We live in a world of tragedies and read about them every day via newspapers, the internet and television. Because of the frequency of such reports, we can become immune to the personal suffering involved and tend to think tragedy happens to other people, but not to us.

John Miller slowly began to back up his car in his driveway when he felt an unexpected bump. He stopped the car and got out to see the lifeless body of his year-old son, Jonathan, lying in the driveway. His two older children had watched as he had killed his youngest son.

The paramedics and police were called and the police attempted to comfort the family, reminding them that accidents can happen to anyone. King Solomon had also pondered this question and, after contemplating the vagaries and uncertainties of human experience, concluded that “time and chance happen to them all” (Ecclesiastes 9:11).

Mr Miller wrote about his devastating accident in the hope of encouraging people who experience similar trials. He assures his readers that even after the worst of tragedies, eventually the pain subsides, and the memory of the tragedy can serve as a motivation to bring positive changes to your life.

He said his first thought on seeing his youngest son lying, lifeless in the driveway was that he would live again. Reliance on God’s Word and the biblical promises was foremost in the Miller family’s recovery from this tragedy.

Accepting the reality of what has happened is also an important step towards recovery. Mr Miller mentions recounting the event to a close friend and finding great comfort in doing so. Family members were also encouraged to discuss what happened as often as necessary in order for everyone to come to terms with the tragic circumstances.

It was important to realise strong emotions are a natural reaction, ranging from anger to guilt, and obviously including anxiety and utter despair. He revealed this emphasis on communication was especially important for his children.

Some of the most vital advice given to the family was from their pastor who urged them: “Whatever you do, don’t start blaming each other or God.”

Finally after the process of accepting the reality of what has occurred has taken place, it’s important to ask yourself how the tragedy can help in making positive changes in your life? It’s also natural to ask what could be the reasons God allowed me to suffer like this?

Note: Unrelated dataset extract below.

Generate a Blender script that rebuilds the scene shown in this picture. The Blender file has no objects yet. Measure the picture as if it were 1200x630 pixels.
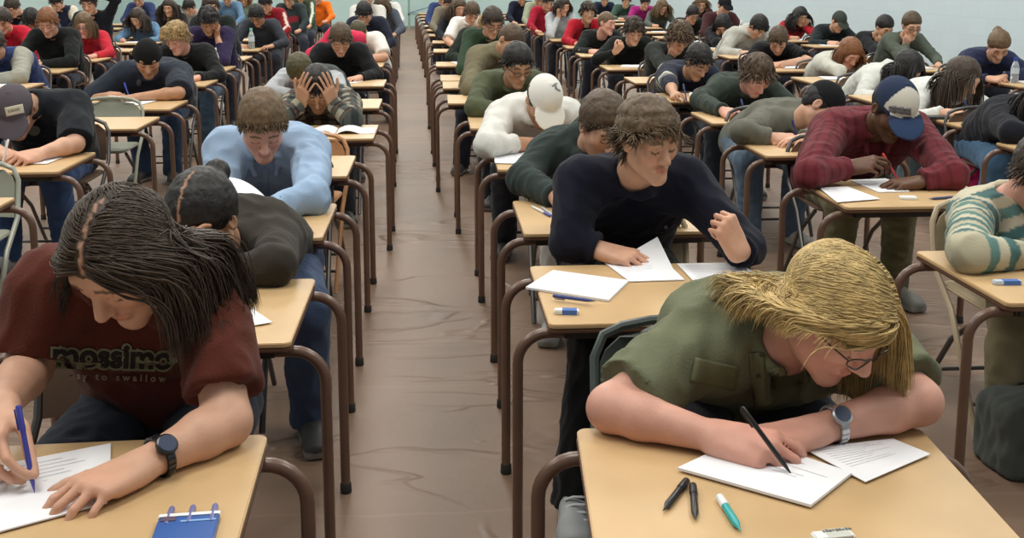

The Apostle Paul gives some insight into the answer to this question in his second letter to the Corinthians: “Blessed be the God and Father of our Lord Jesus Christ, the Father of mercies and God of all comfort; who comforts us in all our tribulation, that we may be able to comfort those who are in any trouble, with the comfort with which we ourselves are comforted by God” (2 Corinthians 1:3,4).

God expects us to use our experiences to comfort others in the same way He comforts us --- to reach out to others, comforting and encouraging them with the sensitivity we have to their circumstances because of our own experiences.

Another outcome that can develop from tragic experiences is an unrelenting motivation to enter God’s Kingdom. The death of a loved one should naturally fill us with a sense of obligation and responsibility to seek that Kingdom—if not for our own benefit, certainly for the benefit of the deceased.

So, the final step is to look to the future. The Bible is replete with promises of a future life for the deceased. Jesus himself said, “He who believes in Me, though he may die, he shall live” and that “the hour is coming in which all who are in the graves will hear His voice and come forth” (John 11:25; 5:28-29). The prophet Ezekiel saw the resurrection of the dead in a vision from God and graphically recorded it for us in Ezekiel 37.

In spite of tragedy, God promises us “all things work together for good to those who love God, to those who are the called according to His purpose” (Romans 8:28), and that we will not suffer anything that is not common to man or more than we can bear.